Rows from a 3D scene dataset
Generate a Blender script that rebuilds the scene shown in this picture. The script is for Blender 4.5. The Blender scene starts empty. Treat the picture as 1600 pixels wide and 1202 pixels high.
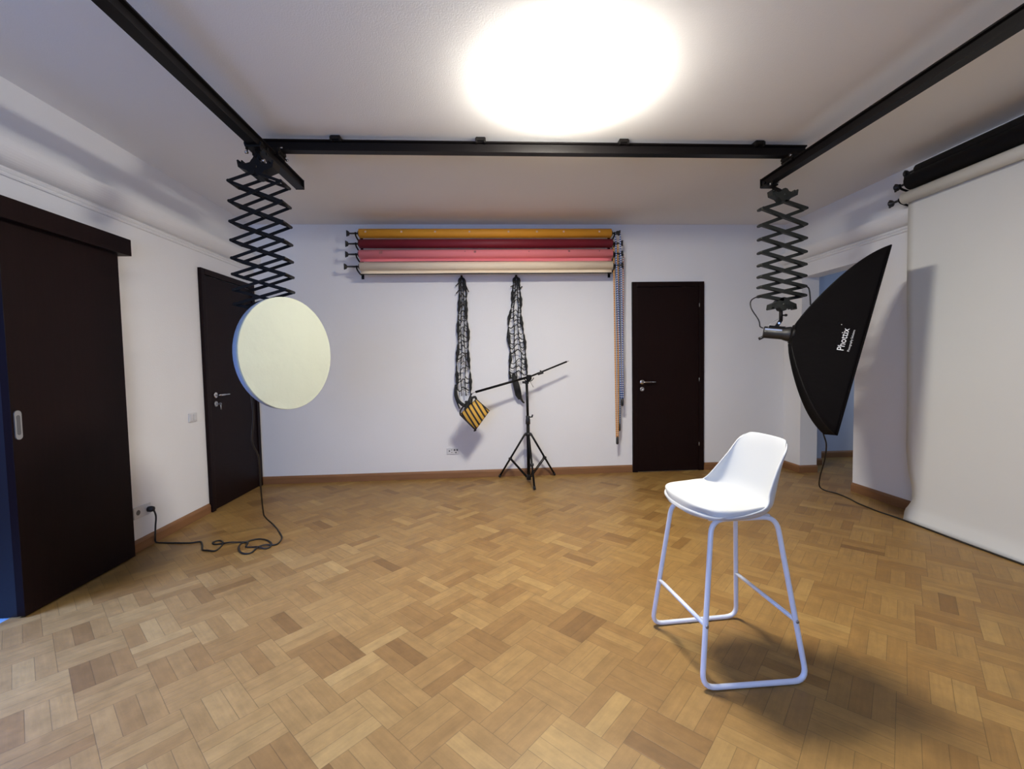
import bpy, bmesh, math, random
from mathutils import Vector, Matrix
random.seed(7)
S = bpy.context.scene
C = S.collection
PI = math.pi

# ------------------------------------------------------------------ camera
cd = bpy.data.cameras.new('camera'); cam = bpy.data.objects.new('camera', cd); C.objects.link(cam)
p_, y_, r_ = .0476, .0596, -.0182
fw = Vector((math.sin(y_)*math.cos(p_), math.cos(y_)*math.cos(p_), -math.sin(p_)))
rt = Vector((math.cos(y_), -math.sin(y_), 0)); up = rt.cross(fw)
rt2 = rt*math.cos(r_)+up*math.sin(r_); up2 = up*math.cos(r_)-rt*math.sin(r_)
M = Matrix((rt2, up2, -fw)).transposed().to_4x4(); M.translation = Vector((0, 0, 1.2347))
cam.matrix_world = M
cd.sensor_width = 36; cd.lens = 36*690.97/1600; cd.clip_start = .02
S.camera = cam

# ------------------------------------------------------------------ world, exposure, daylight
S.view_settings.view_transform = 'Standard'; S.view_settings.look = 'None'
S.view_settings.gamma = 1; S.view_settings.use_curve_mapping = False
S.view_settings.exposure = 0.1
w = bpy.data.worlds.new('world'); S.world = w; w.use_nodes = True
w.node_tree.nodes['Background'].inputs[0].default_value = (.35, .55, 1, 1)
w.node_tree.nodes['Background'].inputs[1].default_value = .6
def area(name, loc, target, sx, sy, power, col):
    l = bpy.data.lights.new(name, 'AREA'); l.shape = 'RECTANGLE'; l.size = sx; l.size_y = sy
    l.energy = power; l.color = col
    o = bpy.data.objects.new(name, l); C.objects.link(o); o.location = loc
    o.rotation_euler = (Vector(target)-Vector(loc)).to_track_quat('-Z', 'Y').to_euler()
    return o
area('daylight_front_window', (-1.2, -1.42, 1.45), (-1.2, 0, 1.4), 2.2, 1.5, 74, (.27, .47, 1))
area('daylight_side_room', (-3.35, 1.25, 2.35), (-1.75, 1.55, 0), .9, .9, 72, (.20, .34, 1)).data.spread = math.radians(75)
area('daylight_passage', (5.6, 4.4, 1.5), (4.2, 4.6, 1.0), .9, 1.4, 10, (.6, .74, 1))
LAMP = (.47, 2.40)
LAMP_STRENGTH = 168
S.cycles.caustics_reflective = False; S.cycles.caustics_refractive = False
S.cycles.sample_clamp_indirect = 4

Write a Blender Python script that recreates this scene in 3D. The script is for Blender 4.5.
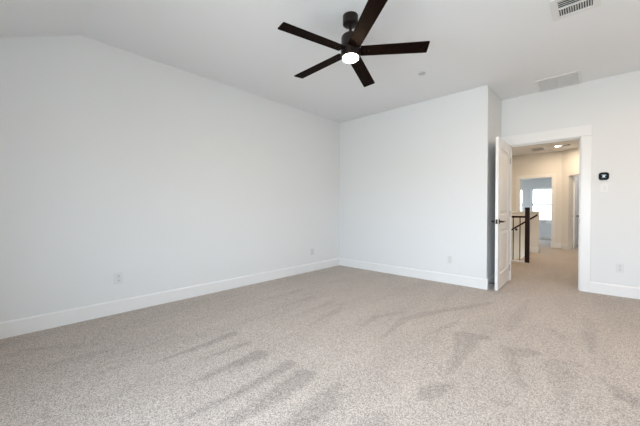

** Stated goal **
All of the material above should be reproduced exactly, except the pictures.

** Result of this exercise **
Generate a Blender script that rebuilds the scene shown in this picture. The script is for Blender 4.5. The Blender scene starts empty. Treat the picture as 1600 pixels wide and 1202 pixels high.
import bpy, bmesh, math, random
from mathutils import Vector, Matrix
random.seed(7)
S = bpy.context.scene
C = S.collection
PI = math.pi

# ------------------------------------------------------------------ camera
cd = bpy.data.cameras.new('camera'); cam = bpy.data.objects.new('camera', cd); C.objects.link(cam)
p_, y_, r_ = .0476, .0596, -.0182
fw = Vector((math.sin(y_)*math.cos(p_), math.cos(y_)*math.cos(p_), -math.sin(p_)))
rt = Vector((math.cos(y_), -math.sin(y_), 0)); up = rt.cross(fw)
rt2 = rt*math.cos(r_)+up*math.sin(r_); up2 = up*math.cos(r_)-rt*math.sin(r_)
M = Matrix((rt2, up2, -fw)).transposed().to_4x4(); M.translation = Vector((0, 0, 1.2347))
cam.matrix_world = M
cd.sensor_width = 36; cd.lens = 36*690.97/1600; cd.clip_start = .02
S.camera = cam

# ------------------------------------------------------------------ world, exposure, daylight
S.view_settings.view_transform = 'Standard'; S.view_settings.look = 'None'
S.view_settings.gamma = 1; S.view_settings.use_curve_mapping = False
S.view_settings.exposure = 0.1
w = bpy.data.worlds.new('world'); S.world = w; w.use_nodes = True
w.node_tree.nodes['Background'].inputs[0].default_value = (.35, .55, 1, 1)
w.node_tree.nodes['Background'].inputs[1].default_value = .6
def area(name, loc, target, sx, sy, power, col):
    l = bpy.data.lights.new(name, 'AREA'); l.shape = 'RECTANGLE'; l.size = sx; l.size_y = sy
    l.energy = power; l.color = col
    o = bpy.data.objects.new(name, l); C.objects.link(o); o.location = loc
    o.rotation_euler = (Vector(target)-Vector(loc)).to_track_quat('-Z', 'Y').to_euler()
    return o
area('daylight_front_window', (-1.2, -1.42, 1.45), (-1.2, 0, 1.4), 2.2, 1.5, 74, (.27, .47, 1))
area('daylight_side_room', (-3.35, 1.25, 2.35), (-1.75, 1.55, 0), .9, .9, 72, (.20, .34, 1)).data.spread = math.radians(75)
area('daylight_passage', (5.6, 4.4, 1.5), (4.2, 4.6, 1.0), .9, 1.4, 10, (.6, .74, 1))
LAMP = (.47, 2.40)
LAMP_STRENGTH = 168
S.cycles.caustics_reflective = False; S.cycles.caustics_refractive = False
S.cycles.sample_clamp_indirect = 4

Write a Blender Python script that recreates this scene in 3D. The script is for Blender 4.5.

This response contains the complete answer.